The message, Dionne writes, was clear: The government has no positive role whatsoever in American life. Best to "shrink it and get it out of the way. … Our friends in the tea party are looking to the Gilded Age 1865 to 1901; they look at that as representing the entirety of our history," says Dionne, referring to a period ruled by laissez-faire economic policies, and a harsh view of communal life drawn from social Darwinism. "That is the period when radical individualism was dominant."

The primary fear of radical individualists is government power: Liberty is equated with freedom from regulation and any sense of civic duty, Dionne says.

"Their primary fear is governmental power, of how the government gets in the way of liberty and human freedom. Anything that strengthens government in this view is dangerous," says Dionne.

The progressive tradition, by contrast, sees government as a constructive force, says Dionne.

"For those of us on the other side, we ourselves are concerned about government power also, but we also see other threats to liberty in concentrated economic power," says the author, "and the force we have that can counter that is government."

Dionne maintains that one of the Founding Fathers' greatest concerns was the danger posed by private economic interests.
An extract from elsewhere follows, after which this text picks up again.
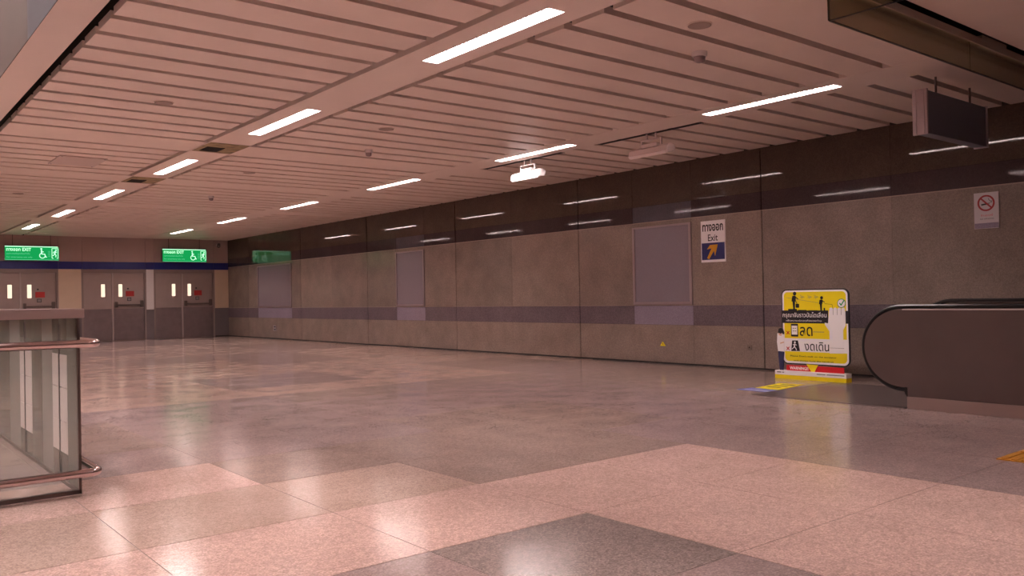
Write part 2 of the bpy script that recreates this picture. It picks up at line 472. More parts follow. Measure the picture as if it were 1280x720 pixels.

The free market, he says, must be tempered by rules that help curb abuses of that power, including such 20th-century advances as the labor movement, child-labor laws, and workplace safety regulations.

Luckily, Dionne says, another protest movement has come along to pick up the banner of communitarian values and to call for an end to corporate abuse — Occupy Wall Street.

"They criticize the government for not acting forcefully enough on behalf of ordinary people against the large economic interests, including Wall Street," says Dionne.

"To me, they represent the other side of this classic split among Americans," says Dionne. "They represent in some ways the divided political heart in the most vocal way."